Mobile game challenges players to survive traffic in Vietnam

If you still cannot muster enough courage to attempt traffic in Vietnam, do it virtually with an addictive mobile game made by two young Vietnamese.
A screenshot of the game is seen in this photo posted on Thanh Phong's Facebook page.

Available on both the iOS and Android app stores, Coi To Cho Vuot, literally translated as “you can cross if your honking is big enough,” is a 2D game allowing users to guide its main character through the busy streets of Vietnam.

Players must avoid several obstacles, from possible collisions from behind by speedy motorbikes to commuters who cross the streets carelessly. The longer they survive, the more points users gain to unlock new game characters.

Users only need to touch their device screen to swerve left or right or slow down to avoid the obstacles.

Players can choose from a wide range of characters, from the notorious ‘Ninja LEAD,’ a term used mostly to describe female Honda LEAD scooter drivers who cover their body from head to toe to avoid the sun, to the ‘big carcass transporter’.

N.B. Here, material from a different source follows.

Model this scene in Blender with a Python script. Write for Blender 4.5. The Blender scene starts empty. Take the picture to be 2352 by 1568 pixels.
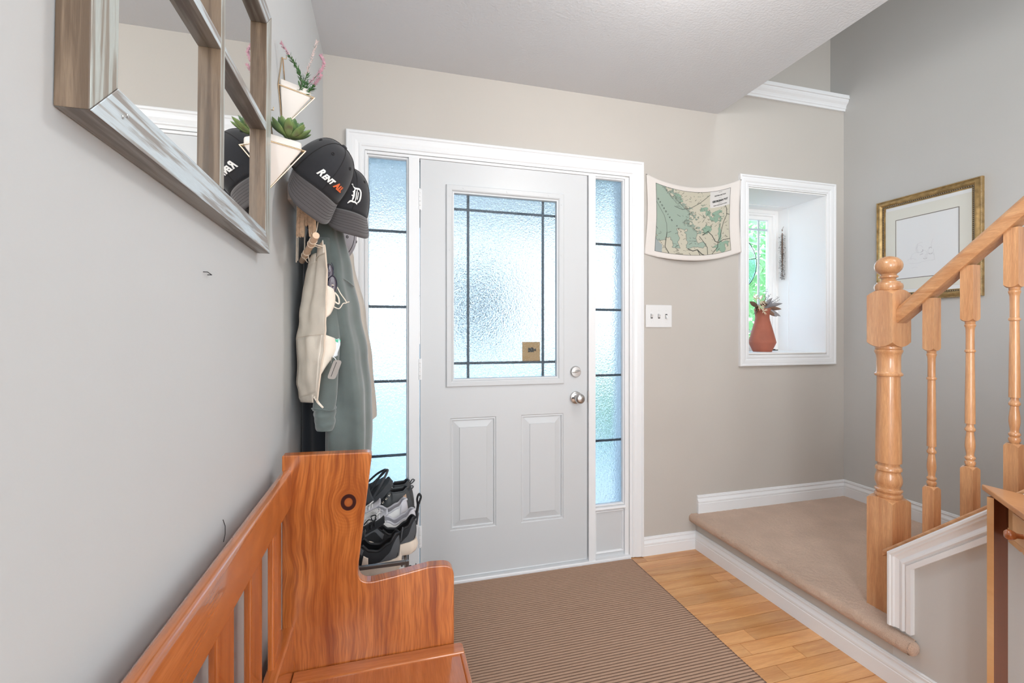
import bpy, bmesh, math, random
import numpy as np
from math import sin, cos, pi, radians, sqrt
from mathutils import Vector, Matrix, noise

random.seed(7)
scene = bpy.context.scene
COL = scene.collection

# ------------------------------------------------------------------ camera, sky, sun, area lights, exposure
cam_d = bpy.data.cameras.new('camera')
cam = bpy.data.objects.new('camera', cam_d); COL.objects.link(cam)
cam.location = (0, 0, 1.21); cam.rotation_euler = (radians(90), 0, radians(-15.4))
cam_d.sensor_width = 36; cam_d.lens = 1045 / 2352 * 36; cam_d.shift_y = -16 / 2352; cam_d.clip_start = 0.02
scene.camera = cam

world = bpy.data.worlds.new('world'); scene.world = world; world.use_nodes = True
wt = world.node_tree; wt.nodes.clear()
w_out = wt.nodes.new('ShaderNodeOutputWorld'); w_bg = wt.nodes.new('ShaderNodeBackground')
w_tc = wt.nodes.new('ShaderNodeTexCoord'); w_sep = wt.nodes.new('ShaderNodeSeparateXYZ'); w_ramp = wt.nodes.new('ShaderNodeValToRGB')
wt.links.new(w_tc.outputs['Generated'], w_sep.inputs[0]); wt.links.new(w_sep.outputs['Z'], w_ramp.inputs[0])
w_ramp.color_ramp.elements[0].position = 0.0; w_ramp.color_ramp.elements[0].color = (1.0, 1.0, 1.0, 1)
w_ramp.color_ramp.elements[1].position = 0.36; w_ramp.color_ramp.elements[1].color = (0.38, 0.68, 1.0, 1)
wt.links.new(w_ramp.outputs[0], w_bg.inputs[0]); w_bg.inputs[1].default_value = 6.0
wt.links.new(w_bg.outputs[0], w_out.inputs[0])

def light(name, kind, loc, rot, energy, color=(1, 1, 1), size=None, size_y=None):
    d = bpy.data.lights.new(name, kind); d.energy = energy; d.color = color
    if kind == 'AREA':
        d.shape = 'RECTANGLE'; d.size = size; d.size_y = size_y or size
    elif kind == 'SUN':
        d.angle = radians(1.0)
    elif size:
        d.shadow_soft_size = size
    o = bpy.data.objects.new(name, d); COL.objects.link(o); o.location = loc; o.rotation_euler = rot
    return o
# sun from behind the house: lights the garden only
light('sun', 'SUN', (0, 0, 20), Vector((-.62, .16, -.76)).to_track_quat('-Z', 'Y').to_euler(), 6.0, (1, .96, .9))
# fill lights added behind the camera and up the stairwell; the hall's ceiling light
light('rear_fill_light', 'AREA', (1.45, -2.5, 1.5), (radians(90), 0, radians(24)), 74, (.91, .965, 1.0), 2.4, 1.9)
light('left_fill_light', 'AREA', (-.25, -1.1, 1.45), (radians(90), 0, radians(-72)), 105, (.91, .965, 1.0), 1.5, 1.5)
light('stairwell_fill_light', 'AREA', (2.3, -1.2, 4.7), (radians(35), 0, 0), 30, (.91, .965, 1.0), 0.9, 1.6)
light('hall_ceiling_light', 'POINT', (0.92, 1.0, 2.30), (0, 0, 0), 17, (1, .97, .93), 0.12)

scene.view_settings.view_transform = 'Standard'; scene.view_settings.look = 'None'
scene.view_settings.exposure = 0.10; scene.view_settings.gamma = 1.0; scene.view_settings.use_curve_mapping = False
scene.cycles.use_denoising = True
scene.cycles.max_bounces = 14; scene.cycles.diffuse_bounces = 6; scene.cycles.transmission_bounces = 12
scene.cycles.transparent_max_bounces = 16; scene.cycles.sample_clamp_indirect = 6.0

# ------------------------------------------------------------------ mesh helpers
class B:
    """collects geometry for ONE mesh object"""
    def __init__(s): s.v = []; s.f = []; s.m = []; s.cm = 0
    def add(s, verts, faces):
        o = len(s.v); s.v += [tuple(v) for v in verts]
        s.f += [tuple(i + o for i in f) for f in faces]; s.m += [s.cm] * len(faces); return s
    def box(s, x0, x1, y0, y1, z0, z1):
        return s.add([(x, y, z) for z in (z0, z1) for y in (y0, y1) for x in (x0, x1)],
                     [(0, 2, 3, 1), (4, 5, 7, 6), (0, 1, 5, 4), (2, 6, 7, 3), (0, 4, 6, 2), (1, 3, 7, 5)])
    def prism(s, poly, fn, h0, h1):
        n = len(poly); vs = [fn(a, b, h0) for a, b in poly] + [fn(a, b, h1) for a, b in poly]
        return s.add(vs, [tuple(range(n))[::-1], tuple(range(n, 2 * n))] + [(i, (i + 1) % n, n + (i + 1) % n, n + i) for i in range(n)])
    def grid(s, fn, nu, nv, cu=False, cv=False):
        U = nu if cu else nu + 1; V = nv if cv else nv + 1
        vs = [fn(i / nu, j / nv) for j in range(V) for i in range(U)]
        fs = [(j * U + i, j * U + (i + 1) % U, ((j + 1) % V) * U + (i + 1) % U, ((j + 1) % V) * U + i) for j in range(nv) for i in range(nu)]
        return s.add(vs, fs)
    def lathe(s, prof, c=(0, 0, 0), n=32, cap=True, ax='z'):
        vs = []; fs = []; P = len(prof)
        for r, h in prof:
            for k in range(n):
                a = 2 * pi * k / n; p = (r * cos(a), r * sin(a), h)
                if ax == 'y': p = (p[0], p[2], p[1])
                if ax == 'x': p = (p[2], p[0], p[1])
                vs.append((c[0] + p[0], c[1] + p[1], c[2] + p[2]))
        for i in range(P - 1):
            for k in range(n): fs.append((i * n + k, i * n + (k + 1) % n, (i + 1) * n + (k + 1) % n, (i + 1) * n + k))
        if cap: fs += [tuple(range(n))[::-1], tuple((P - 1) * n + k for k in range(n))]
        return s.add(vs, fs)
    def tube(s, pts, r, n=8, closed=False):
        pts = [Vector(p) for p in pts]; N = len(pts); rs = r if isinstance(r, (list, tuple)) else [r] * N
        vs = []; up = None
        for i, p in enumerate(pts):
            if closed: t = pts[(i + 1) % N] - pts[i - 1]
            else: t = pts[min(i + 1, N - 1)] - pts[max(i - 1, 0)]
            t = t.normalized() if t.length > 1e-9 else Vector((0, 0, 1))
            if up is None: up = t.orthogonal().normalized()
            else:
                up = up - t * up.dot(t); up = up.normalized() if up.length > 1e-6 else t.orthogonal().normalized()
            b = t.cross(up)
            for k in range(n):
                a = 2 * pi * k / n; vs.append(p + (up * cos(a) + b * sin(a)) * rs[i])
        M = N if closed else N - 1
        fs = [(i * n + k, i * n + (k + 1) % n, ((i + 1) % N) * n + (k + 1) % n, ((i + 1) % N) * n + k) for i in range(M) for k in range(n)]
        if not closed: fs += [tuple(range(n))[::-1], tuple((N - 1) * n + k for k in range(n))]
        return s.add(vs, fs)
    def sweep(s, path, prof, fn, closed=False, cap=True):
        """mitred sweep of profile (offset to the left of the path, height) along a 2D path; fn(a,b,h)->xyz"""
        P = [Vector((p[0], p[1])) for p in path]; N = len(P); off = []
        for i in range(N):
            d1 = (P[i] - P[i - 1]).normalized() if (closed or i > 0) else None
            d2 = (P[(i + 1) % N] - P[i]).normalized() if (closed or i < N - 1) else None
            d1 = d1 or d2; d2 = d2 or d1
            n1 = Vector((-d1.y, d1.x)); n2 = Vector((-d2.y, d2.x)); m = n1 + n2
            off.append(m / max(1e-6, m.dot(n1)) if m.length > 1e-6 else n1)
        K = len(prof); vs = [fn(*(P[i] + off[i] * o), h) for i in range(N) for o, h in prof]
        M = N if closed else N - 1
        fs = [(i * K + k, i * K + k + 1, ((i + 1) % N) * K + k + 1, ((i + 1) % N) * K + k) for i in range(M) for k in range(K - 1)]
        if cap and not closed: fs += [tuple(range(K))[::-1], tuple((N - 1) * K + k for k in range(K))]
        return s.add(vs, fs)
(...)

The field of game play is displayed from a bird eye’s view, with the streets featuring typical scenes you might be familiar with; a speeding motorbike with more than two people on the seat, a man who carries a freshly slaughtered pig on the backseat of his motorbike, or that ‘Ninja LEAD’ who crosses the streets in the most dangerous way possible.

Despite its simple graphics, the game boasts other details unique to Vietnamese streets, such as street vendors pushing their bicycles along and burning their stove on the pavement or cattle leisurely wandering along the roadside.

The big advantage of the game is that it only features Vietnamese language. But foreign players can easily get started as the game does not have many buttons to click or steps to follow.

“Traveling on the streets in Vietnam always brings thrills and stress comparable to a ‘dead or alive’ game,” the game developer, Phong Duong Comics, writes in the app introduction.

“We created this game in a bid to replicate how it feels when traveling on Vietnam streets.”

The developer said it has dedicated the game to a campaign aimed at raising honking awareness run by Ford Vietnam.

Phong Duong Comics, consisting of talent painter and illustrator Thanh Phong and scriptwriter Khanh Duong, is known for its works including the historical comic series ‘Long Than Tuong’ (Marshal Long).